WHAT NEEDS TO BE DONE — Omit all images. Write out the rest of the material exactly.
----- MATERIAL -----
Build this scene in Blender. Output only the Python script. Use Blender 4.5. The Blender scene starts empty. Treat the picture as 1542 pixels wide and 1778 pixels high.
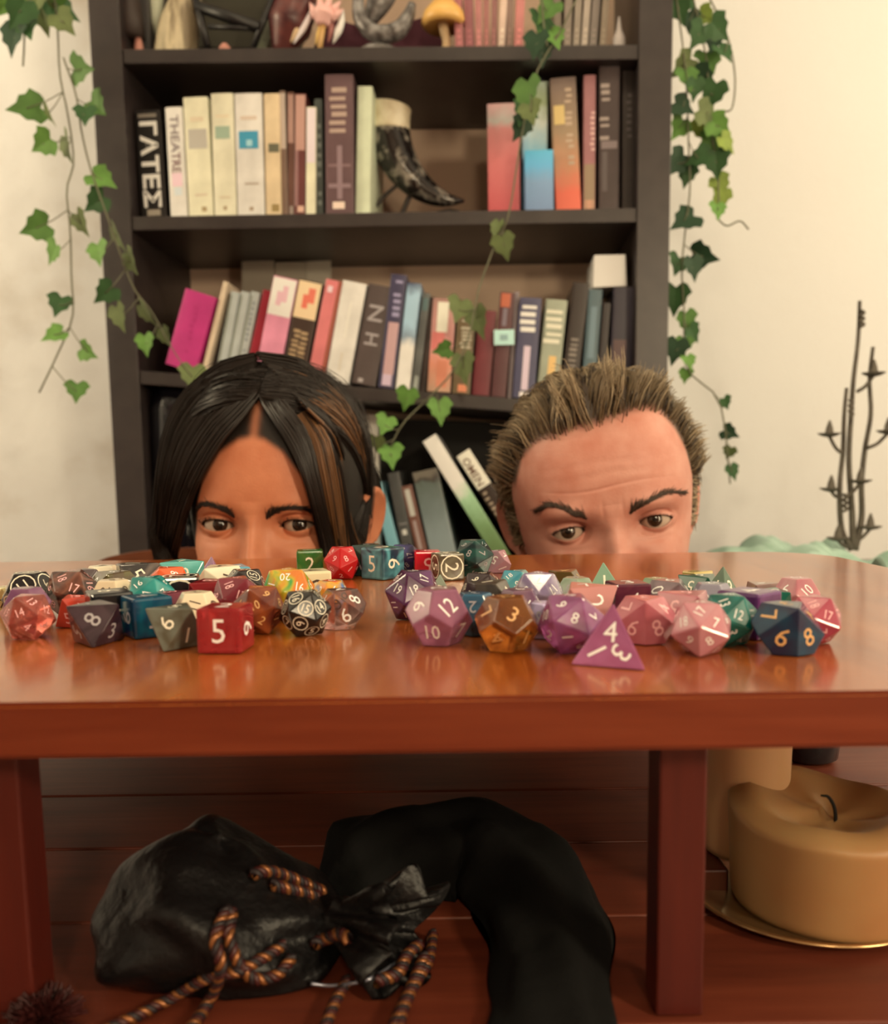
import bpy, bmesh, math, random
import numpy as np
from mathutils import Vector, Matrix, Quaternion

# ------------------------------------------------------------------ camera
C = bpy.context.scene.collection
SC = bpy.context.scene
F, CX, CY, W, H = 1500.0, 771.0, 991.0, 1542.0, 1778.0
CAM_Z = 0.6094
PITCH, ROLL = math.radians(6.5), math.radians(-0.8)
cam_d = bpy.data.cameras.new('camera'); cam = bpy.data.objects.new('camera', cam_d); C.objects.link(cam)
CAM_R = Matrix.Rotation(math.radians(90) - PITCH, 3, 'X') @ Matrix.Rotation(ROLL, 3, 'Z')
cam.matrix_world = Matrix.Translation((0, 0, CAM_Z)) @ CAM_R.to_4x4()
cam_d.sensor_fit = 'HORIZONTAL'; cam_d.sensor_width = 36.0
cam_d.lens = F / W * 36.0
cam_d.shift_y = (CY - H / 2) / W
cam_d.clip_start = 0.01
cam_d.dof.use_dof = True; cam_d.dof.focus_distance = 0.41; cam_d.dof.aperture_fstop = 13.0
SC.camera = cam

# ------------------------------------------------------------------ world, lamps, exposure
wd = bpy.data.worlds.new('world'); SC.world = wd; wd.use_nodes = True
wd.node_tree.nodes['Background'].inputs[0].default_value = (1.0, 0.72, 0.45, 1)
wd.node_tree.nodes['Background'].inputs[1].default_value = 0.05
SC.view_settings.view_transform = 'Standard'; SC.view_settings.look = 'None'
SC.view_settings.gamma = 1.0; SC.view_settings.use_curve_mapping = False
SC.view_settings.exposure = 0.0
LIGHT_COL = (1.0, 0.815, 0.535)
def lamp(name, loc, power, radius, col=LIGHT_COL):
    d = bpy.data.lights.new(name, 'POINT'); d.energy = power; d.shadow_soft_size = radius; d.color = col
    o = bpy.data.objects.new(name, d); o.location = loc; C.objects.link(o); return o
lamp('room_or_fill_lamp', (0.88, -0.62, 1.12), 31.0, 0.08)
lamp('room_or_fill_lamp', (0.16, -0.95, 1.20), 17.0, 0.08)
lamp('ceiling_bulb', (0.10, 0.35, 2.05), 8.0, 0.06)
lamp('room_or_fill_lamp', (-1.55, 0.75, 1.45), 27.0, 0.08)  # unseen fill added to brighten the left part of the back wall
lamp('low_fill_lamp', (0.92, -0.50, 0.72), 14.0, 0.06)  # unseen low fill added to lift the candle top under the table
lamp('wall_fill_lamp', (1.45, 0.70, 1.40), 20.0, 0.07)  # unseen wall-washer added to brighten the right of the back wall
cy = SC.cycles
cy.use_denoising = True; cy.max_bounces = 10; cy.transmission_bounces = 8; cy.diffuse_bounces = 4; cy.glossy_bounces = 4
cy.caustics_reflective = False; cy.caustics_refractive = False; cy.sample_clamp_indirect = 4.0
random.seed(7); np.random.seed(7)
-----
COMPLETE ANSWER —
Build this scene in Blender. Output only the Python script. Use Blender 4.5. The Blender scene starts empty. Treat the picture as 1542 pixels wide and 1778 pixels high.
import bpy, bmesh, math, random
import numpy as np
from mathutils import Vector, Matrix, Quaternion

# ------------------------------------------------------------------ camera
C = bpy.context.scene.collection
SC = bpy.context.scene
F, CX, CY, W, H = 1500.0, 771.0, 991.0, 1542.0, 1778.0
CAM_Z = 0.6094
PITCH, ROLL = math.radians(6.5), math.radians(-0.8)
cam_d = bpy.data.cameras.new('camera'); cam = bpy.data.objects.new('camera', cam_d); C.objects.link(cam)
CAM_R = Matrix.Rotation(math.radians(90) - PITCH, 3, 'X') @ Matrix.Rotation(ROLL, 3, 'Z')
cam.matrix_world = Matrix.Translation((0, 0, CAM_Z)) @ CAM_R.to_4x4()
cam_d.sensor_fit = 'HORIZONTAL'; cam_d.sensor_width = 36.0
cam_d.lens = F / W * 36.0
cam_d.shift_y = (CY - H / 2) / W
cam_d.clip_start = 0.01
cam_d.dof.use_dof = True; cam_d.dof.focus_distance = 0.41; cam_d.dof.aperture_fstop = 13.0
SC.camera = cam

# ------------------------------------------------------------------ world, lamps, exposure
wd = bpy.data.worlds.new('world'); SC.world = wd; wd.use_nodes = True
wd.node_tree.nodes['Background'].inputs[0].default_value = (1.0, 0.72, 0.45, 1)
wd.node_tree.nodes['Background'].inputs[1].default_value = 0.05
SC.view_settings.view_transform = 'Standard'; SC.view_settings.look = 'None'
SC.view_settings.gamma = 1.0; SC.view_settings.use_curve_mapping = False
SC.view_settings.exposure = 0.0
LIGHT_COL = (1.0, 0.815, 0.535)
def lamp(name, loc, power, radius, col=LIGHT_COL):
    d = bpy.data.lights.new(name, 'POINT'); d.energy = power; d.shadow_soft_size = radius; d.color = col
    o = bpy.data.objects.new(name, d); o.location = loc; C.objects.link(o); return o
lamp('room_or_fill_lamp', (0.88, -0.62, 1.12), 31.0, 0.08)
lamp('room_or_fill_lamp', (0.16, -0.95, 1.20), 17.0, 0.08)
lamp('ceiling_bulb', (0.10, 0.35, 2.05), 8.0, 0.06)
lamp('room_or_fill_lamp', (-1.55, 0.75, 1.45), 27.0, 0.08)  # unseen fill added to brighten the left part of the back wall
lamp('low_fill_lamp', (0.92, -0.50, 0.72), 14.0, 0.06)  # unseen low fill added to lift the candle top under the table
lamp('wall_fill_lamp', (1.45, 0.70, 1.40), 20.0, 0.07)  # unseen wall-washer added to brighten the right of the back wall
cy = SC.cycles
cy.use_denoising = True; cy.max_bounces = 10; cy.transmission_bounces = 8; cy.diffuse_bounces = 4; cy.glossy_bounces = 4
cy.caustics_reflective = False; cy.caustics_refractive = False; cy.sample_clamp_indirect = 4.0
random.seed(7); np.random.seed(7)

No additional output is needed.